What you have to do -
Identify all lines below that hold "scene" and collect them.

Records provided -

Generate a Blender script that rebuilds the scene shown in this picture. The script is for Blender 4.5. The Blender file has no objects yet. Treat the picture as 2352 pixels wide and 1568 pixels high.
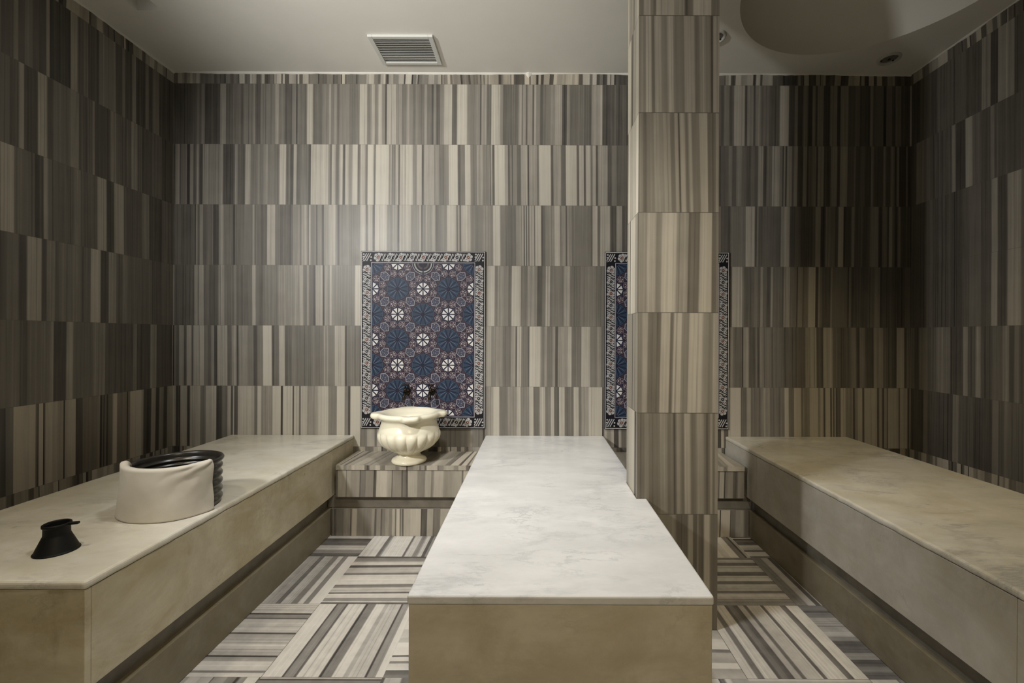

* * *

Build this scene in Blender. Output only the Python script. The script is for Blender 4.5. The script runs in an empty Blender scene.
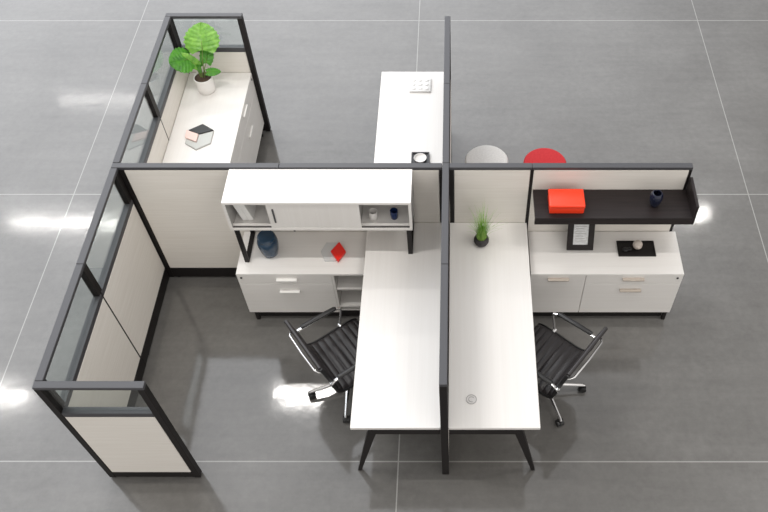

==

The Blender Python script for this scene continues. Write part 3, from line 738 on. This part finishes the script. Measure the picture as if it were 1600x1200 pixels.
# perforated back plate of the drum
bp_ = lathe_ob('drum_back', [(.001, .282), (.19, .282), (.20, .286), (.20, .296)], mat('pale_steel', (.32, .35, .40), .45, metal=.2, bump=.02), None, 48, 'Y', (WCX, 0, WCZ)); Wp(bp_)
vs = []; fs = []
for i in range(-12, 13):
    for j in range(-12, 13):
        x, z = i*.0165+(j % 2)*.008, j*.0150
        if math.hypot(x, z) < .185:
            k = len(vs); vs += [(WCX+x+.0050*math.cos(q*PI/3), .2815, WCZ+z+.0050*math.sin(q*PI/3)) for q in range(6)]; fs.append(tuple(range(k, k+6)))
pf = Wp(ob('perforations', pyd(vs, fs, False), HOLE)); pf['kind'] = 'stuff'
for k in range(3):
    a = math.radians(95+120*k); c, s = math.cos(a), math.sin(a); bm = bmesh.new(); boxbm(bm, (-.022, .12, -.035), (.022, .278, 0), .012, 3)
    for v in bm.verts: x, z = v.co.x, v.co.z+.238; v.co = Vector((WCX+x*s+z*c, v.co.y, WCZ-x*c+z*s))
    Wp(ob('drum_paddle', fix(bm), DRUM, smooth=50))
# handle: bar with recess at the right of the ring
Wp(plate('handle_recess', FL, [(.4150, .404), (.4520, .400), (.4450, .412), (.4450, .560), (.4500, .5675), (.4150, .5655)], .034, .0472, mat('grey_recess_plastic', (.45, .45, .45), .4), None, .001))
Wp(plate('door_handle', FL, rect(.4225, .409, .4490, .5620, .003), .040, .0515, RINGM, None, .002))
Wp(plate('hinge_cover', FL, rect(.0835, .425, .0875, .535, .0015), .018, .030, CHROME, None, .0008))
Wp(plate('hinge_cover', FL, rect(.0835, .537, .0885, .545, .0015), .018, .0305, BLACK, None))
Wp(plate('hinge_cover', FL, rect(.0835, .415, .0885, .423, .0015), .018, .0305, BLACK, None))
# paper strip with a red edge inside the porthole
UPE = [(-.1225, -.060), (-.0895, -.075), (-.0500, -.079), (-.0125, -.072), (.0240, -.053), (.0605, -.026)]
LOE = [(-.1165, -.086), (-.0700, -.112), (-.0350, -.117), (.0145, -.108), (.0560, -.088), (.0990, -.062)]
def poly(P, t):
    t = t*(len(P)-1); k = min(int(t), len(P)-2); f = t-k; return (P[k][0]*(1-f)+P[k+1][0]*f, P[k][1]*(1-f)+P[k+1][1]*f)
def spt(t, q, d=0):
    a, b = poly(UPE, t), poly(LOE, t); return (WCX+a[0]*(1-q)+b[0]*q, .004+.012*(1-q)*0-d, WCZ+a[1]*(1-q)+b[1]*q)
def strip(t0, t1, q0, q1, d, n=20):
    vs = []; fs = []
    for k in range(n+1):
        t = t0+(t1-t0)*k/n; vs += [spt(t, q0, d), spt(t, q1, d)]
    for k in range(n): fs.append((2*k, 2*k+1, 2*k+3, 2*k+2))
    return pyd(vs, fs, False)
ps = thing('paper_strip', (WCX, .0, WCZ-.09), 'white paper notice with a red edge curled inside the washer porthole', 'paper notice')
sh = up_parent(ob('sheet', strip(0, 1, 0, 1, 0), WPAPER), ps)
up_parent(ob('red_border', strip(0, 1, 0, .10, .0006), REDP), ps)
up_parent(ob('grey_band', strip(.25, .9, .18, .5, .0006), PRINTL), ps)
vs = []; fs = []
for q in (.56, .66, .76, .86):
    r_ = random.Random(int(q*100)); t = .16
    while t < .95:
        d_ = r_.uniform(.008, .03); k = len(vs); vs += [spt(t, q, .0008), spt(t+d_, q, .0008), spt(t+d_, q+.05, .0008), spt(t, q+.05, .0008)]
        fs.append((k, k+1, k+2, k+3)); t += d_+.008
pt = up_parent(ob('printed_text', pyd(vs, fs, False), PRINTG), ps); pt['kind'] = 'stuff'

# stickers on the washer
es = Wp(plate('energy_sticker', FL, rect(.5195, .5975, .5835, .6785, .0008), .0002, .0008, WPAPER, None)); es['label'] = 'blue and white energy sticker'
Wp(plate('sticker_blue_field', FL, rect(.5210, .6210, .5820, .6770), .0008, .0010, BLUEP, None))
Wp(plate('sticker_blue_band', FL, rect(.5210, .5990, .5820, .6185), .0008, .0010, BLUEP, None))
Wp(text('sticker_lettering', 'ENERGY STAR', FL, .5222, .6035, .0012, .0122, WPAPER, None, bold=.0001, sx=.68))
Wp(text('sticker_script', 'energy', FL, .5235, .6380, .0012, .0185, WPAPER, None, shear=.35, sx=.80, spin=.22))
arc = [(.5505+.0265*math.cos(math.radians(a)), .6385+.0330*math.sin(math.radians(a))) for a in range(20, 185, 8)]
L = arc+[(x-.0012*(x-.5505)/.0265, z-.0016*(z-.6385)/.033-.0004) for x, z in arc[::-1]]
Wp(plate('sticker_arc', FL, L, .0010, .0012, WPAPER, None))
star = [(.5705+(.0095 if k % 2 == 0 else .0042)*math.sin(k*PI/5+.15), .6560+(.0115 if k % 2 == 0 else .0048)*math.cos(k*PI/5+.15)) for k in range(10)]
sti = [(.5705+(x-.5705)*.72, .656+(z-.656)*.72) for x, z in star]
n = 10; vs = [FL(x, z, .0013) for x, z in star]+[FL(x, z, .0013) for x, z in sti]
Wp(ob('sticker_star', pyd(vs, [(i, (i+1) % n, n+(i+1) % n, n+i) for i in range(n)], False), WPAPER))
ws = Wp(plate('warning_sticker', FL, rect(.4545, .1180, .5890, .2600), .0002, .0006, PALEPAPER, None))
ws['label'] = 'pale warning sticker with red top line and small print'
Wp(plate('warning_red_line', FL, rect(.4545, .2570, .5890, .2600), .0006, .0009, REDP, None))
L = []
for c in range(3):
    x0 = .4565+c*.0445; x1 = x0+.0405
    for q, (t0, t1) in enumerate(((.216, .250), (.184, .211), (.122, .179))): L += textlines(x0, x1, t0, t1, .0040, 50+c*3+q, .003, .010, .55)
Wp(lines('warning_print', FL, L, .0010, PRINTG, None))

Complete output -
Generate a Blender script that rebuilds the scene shown in this picture. The script is for Blender 4.5. The Blender file has no objects yet. Treat the picture as 2352 pixels wide and 1568 pixels high.
Build this scene in Blender. Output only the Python script. The script is for Blender 4.5. The script runs in an empty Blender scene.
The Blender Python script for this scene continues. Write part 3, from line 738 on. This part finishes the script. Measure the picture as if it were 1600x1200 pixels.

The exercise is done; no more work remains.